----- Provided material -----

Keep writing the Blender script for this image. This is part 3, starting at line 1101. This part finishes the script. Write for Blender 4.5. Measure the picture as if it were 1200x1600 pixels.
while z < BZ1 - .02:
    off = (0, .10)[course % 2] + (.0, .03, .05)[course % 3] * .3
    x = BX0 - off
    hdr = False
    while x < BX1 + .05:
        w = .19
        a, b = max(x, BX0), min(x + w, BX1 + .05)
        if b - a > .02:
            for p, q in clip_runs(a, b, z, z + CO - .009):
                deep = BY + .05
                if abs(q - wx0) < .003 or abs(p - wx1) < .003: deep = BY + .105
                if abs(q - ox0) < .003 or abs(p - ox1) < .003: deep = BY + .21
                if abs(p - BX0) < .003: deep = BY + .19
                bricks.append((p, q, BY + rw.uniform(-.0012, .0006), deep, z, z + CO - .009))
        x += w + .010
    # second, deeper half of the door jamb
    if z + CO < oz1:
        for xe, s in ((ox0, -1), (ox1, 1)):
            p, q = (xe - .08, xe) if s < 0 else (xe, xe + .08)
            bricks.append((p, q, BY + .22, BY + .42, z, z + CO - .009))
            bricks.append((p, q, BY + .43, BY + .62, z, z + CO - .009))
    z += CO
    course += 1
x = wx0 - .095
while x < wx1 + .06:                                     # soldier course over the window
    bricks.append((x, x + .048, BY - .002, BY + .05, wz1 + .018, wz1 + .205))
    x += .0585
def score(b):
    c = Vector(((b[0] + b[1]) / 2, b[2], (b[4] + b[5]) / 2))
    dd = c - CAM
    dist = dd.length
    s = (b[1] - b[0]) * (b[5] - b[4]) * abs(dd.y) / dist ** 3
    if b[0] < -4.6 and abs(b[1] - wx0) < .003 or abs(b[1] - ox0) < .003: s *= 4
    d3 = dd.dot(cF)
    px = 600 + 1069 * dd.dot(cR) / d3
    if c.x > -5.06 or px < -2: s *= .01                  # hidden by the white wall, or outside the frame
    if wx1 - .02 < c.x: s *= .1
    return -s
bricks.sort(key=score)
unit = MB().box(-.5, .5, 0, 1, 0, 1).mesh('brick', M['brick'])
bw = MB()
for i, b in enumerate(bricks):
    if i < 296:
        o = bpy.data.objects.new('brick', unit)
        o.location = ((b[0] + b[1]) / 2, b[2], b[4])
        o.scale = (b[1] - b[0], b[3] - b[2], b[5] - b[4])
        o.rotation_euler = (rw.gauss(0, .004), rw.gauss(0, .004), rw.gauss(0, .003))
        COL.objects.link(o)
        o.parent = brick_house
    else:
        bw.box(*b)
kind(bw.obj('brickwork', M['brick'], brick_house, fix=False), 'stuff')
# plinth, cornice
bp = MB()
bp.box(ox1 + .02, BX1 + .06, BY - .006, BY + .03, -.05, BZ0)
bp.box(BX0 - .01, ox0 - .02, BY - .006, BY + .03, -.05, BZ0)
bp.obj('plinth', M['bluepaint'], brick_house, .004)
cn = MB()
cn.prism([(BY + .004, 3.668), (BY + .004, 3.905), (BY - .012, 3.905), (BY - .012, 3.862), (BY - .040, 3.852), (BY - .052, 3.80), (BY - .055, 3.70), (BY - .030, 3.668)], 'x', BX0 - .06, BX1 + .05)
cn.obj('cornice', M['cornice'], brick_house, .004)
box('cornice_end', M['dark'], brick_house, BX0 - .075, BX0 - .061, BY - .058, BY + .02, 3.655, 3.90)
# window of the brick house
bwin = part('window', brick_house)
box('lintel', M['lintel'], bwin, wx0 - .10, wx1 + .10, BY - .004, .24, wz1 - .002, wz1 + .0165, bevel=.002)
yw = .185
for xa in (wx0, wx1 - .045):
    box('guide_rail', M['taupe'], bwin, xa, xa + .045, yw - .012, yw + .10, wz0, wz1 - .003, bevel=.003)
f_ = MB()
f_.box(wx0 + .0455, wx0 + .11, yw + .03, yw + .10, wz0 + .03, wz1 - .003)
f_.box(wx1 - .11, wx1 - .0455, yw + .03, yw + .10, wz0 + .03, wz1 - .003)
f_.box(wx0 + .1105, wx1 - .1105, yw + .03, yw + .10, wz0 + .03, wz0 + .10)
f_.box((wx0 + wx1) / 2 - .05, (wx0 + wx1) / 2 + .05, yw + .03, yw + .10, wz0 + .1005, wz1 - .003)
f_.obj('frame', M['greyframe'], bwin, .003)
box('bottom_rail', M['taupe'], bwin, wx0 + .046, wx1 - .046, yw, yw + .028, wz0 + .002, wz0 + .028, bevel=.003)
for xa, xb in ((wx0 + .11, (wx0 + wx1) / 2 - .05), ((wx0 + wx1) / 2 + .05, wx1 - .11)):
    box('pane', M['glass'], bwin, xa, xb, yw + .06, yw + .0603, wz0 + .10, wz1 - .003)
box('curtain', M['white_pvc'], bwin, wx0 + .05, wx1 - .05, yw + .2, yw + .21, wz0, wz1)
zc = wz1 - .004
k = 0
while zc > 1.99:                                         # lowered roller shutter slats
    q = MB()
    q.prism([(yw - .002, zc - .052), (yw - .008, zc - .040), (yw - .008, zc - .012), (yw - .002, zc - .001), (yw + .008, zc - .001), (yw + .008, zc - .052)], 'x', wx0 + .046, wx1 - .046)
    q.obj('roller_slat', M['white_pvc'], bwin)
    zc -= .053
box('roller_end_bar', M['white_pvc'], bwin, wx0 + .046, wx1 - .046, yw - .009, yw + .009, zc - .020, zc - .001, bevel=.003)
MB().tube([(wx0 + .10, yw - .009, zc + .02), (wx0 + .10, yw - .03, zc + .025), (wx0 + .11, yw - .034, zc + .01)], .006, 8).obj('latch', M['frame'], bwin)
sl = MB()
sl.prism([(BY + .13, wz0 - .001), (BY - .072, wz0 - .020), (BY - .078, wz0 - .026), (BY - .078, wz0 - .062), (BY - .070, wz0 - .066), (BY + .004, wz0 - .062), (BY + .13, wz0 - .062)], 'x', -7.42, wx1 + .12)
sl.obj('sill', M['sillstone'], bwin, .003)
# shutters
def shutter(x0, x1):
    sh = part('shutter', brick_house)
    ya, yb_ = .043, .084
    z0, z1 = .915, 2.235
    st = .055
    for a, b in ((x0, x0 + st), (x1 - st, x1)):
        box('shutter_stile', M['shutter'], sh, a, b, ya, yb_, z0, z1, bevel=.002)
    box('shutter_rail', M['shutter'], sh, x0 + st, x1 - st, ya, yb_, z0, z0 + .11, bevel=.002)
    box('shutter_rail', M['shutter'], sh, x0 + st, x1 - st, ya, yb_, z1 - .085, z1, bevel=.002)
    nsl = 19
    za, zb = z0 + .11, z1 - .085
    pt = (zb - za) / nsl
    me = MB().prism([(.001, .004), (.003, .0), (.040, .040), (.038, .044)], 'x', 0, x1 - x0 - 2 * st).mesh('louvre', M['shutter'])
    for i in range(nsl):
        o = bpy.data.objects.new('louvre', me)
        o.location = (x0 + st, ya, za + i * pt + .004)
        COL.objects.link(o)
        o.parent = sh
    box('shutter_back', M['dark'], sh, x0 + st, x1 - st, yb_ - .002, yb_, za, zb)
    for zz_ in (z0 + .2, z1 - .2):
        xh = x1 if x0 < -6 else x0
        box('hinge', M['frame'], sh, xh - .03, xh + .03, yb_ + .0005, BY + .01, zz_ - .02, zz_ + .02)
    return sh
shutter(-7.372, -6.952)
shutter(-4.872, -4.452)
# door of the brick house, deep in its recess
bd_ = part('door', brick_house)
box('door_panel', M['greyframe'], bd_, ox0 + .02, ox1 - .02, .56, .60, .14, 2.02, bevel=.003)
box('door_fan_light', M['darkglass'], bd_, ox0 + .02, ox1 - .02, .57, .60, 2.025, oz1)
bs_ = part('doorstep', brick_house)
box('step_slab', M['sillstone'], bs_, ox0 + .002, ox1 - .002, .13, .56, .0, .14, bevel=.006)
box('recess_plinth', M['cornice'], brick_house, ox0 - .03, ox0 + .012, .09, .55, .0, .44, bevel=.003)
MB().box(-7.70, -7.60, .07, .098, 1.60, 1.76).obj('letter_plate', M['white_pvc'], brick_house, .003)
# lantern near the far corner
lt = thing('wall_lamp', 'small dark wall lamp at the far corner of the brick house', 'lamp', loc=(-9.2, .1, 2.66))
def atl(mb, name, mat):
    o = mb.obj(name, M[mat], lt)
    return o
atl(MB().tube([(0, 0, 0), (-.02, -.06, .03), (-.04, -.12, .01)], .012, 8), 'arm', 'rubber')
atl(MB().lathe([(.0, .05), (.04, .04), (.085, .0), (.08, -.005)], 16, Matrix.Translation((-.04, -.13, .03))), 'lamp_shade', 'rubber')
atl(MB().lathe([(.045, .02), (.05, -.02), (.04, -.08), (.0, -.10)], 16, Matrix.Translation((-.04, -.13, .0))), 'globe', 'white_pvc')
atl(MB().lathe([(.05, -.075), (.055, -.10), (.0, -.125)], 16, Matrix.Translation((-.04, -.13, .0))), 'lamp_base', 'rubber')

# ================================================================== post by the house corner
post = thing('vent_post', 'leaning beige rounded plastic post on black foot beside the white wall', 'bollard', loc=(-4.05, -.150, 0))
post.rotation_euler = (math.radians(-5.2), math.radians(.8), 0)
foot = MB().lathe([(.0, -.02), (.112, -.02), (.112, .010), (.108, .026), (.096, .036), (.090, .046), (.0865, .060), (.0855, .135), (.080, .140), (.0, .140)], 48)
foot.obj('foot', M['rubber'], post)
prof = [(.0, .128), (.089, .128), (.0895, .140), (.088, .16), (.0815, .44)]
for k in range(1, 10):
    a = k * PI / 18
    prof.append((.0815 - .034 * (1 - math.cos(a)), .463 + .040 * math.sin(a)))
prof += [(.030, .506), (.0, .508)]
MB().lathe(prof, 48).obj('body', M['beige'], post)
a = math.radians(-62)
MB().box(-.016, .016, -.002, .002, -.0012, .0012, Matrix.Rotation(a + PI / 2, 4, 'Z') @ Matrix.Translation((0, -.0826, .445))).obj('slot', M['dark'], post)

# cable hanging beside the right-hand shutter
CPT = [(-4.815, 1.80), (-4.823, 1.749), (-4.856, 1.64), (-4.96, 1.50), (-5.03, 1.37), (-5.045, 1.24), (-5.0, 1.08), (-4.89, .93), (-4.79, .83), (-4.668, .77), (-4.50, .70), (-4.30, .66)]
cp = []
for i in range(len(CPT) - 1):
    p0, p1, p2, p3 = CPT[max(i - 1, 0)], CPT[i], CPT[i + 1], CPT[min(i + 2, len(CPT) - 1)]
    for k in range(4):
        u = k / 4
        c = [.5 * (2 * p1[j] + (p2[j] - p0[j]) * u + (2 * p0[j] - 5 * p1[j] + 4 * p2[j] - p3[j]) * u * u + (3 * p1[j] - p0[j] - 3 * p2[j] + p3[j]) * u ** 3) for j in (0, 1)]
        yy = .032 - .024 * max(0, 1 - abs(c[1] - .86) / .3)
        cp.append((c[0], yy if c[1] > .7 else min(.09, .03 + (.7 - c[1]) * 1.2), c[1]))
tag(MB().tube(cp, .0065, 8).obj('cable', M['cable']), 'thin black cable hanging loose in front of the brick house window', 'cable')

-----

■ Problem requirements: List each line in the listing that contains the string "part".

■ Response to this task:
Keep writing the Blender script for this image. This is part 3, starting at line 1101. This part finishes the script. Write for Blender 4.5. Measure the picture as if it were 1200x1600 pixels.
bwin = part('window', brick_house)
    sh = part('shutter', brick_house)
bd_ = part('door', brick_house)
bs_ = part('doorstep', brick_house)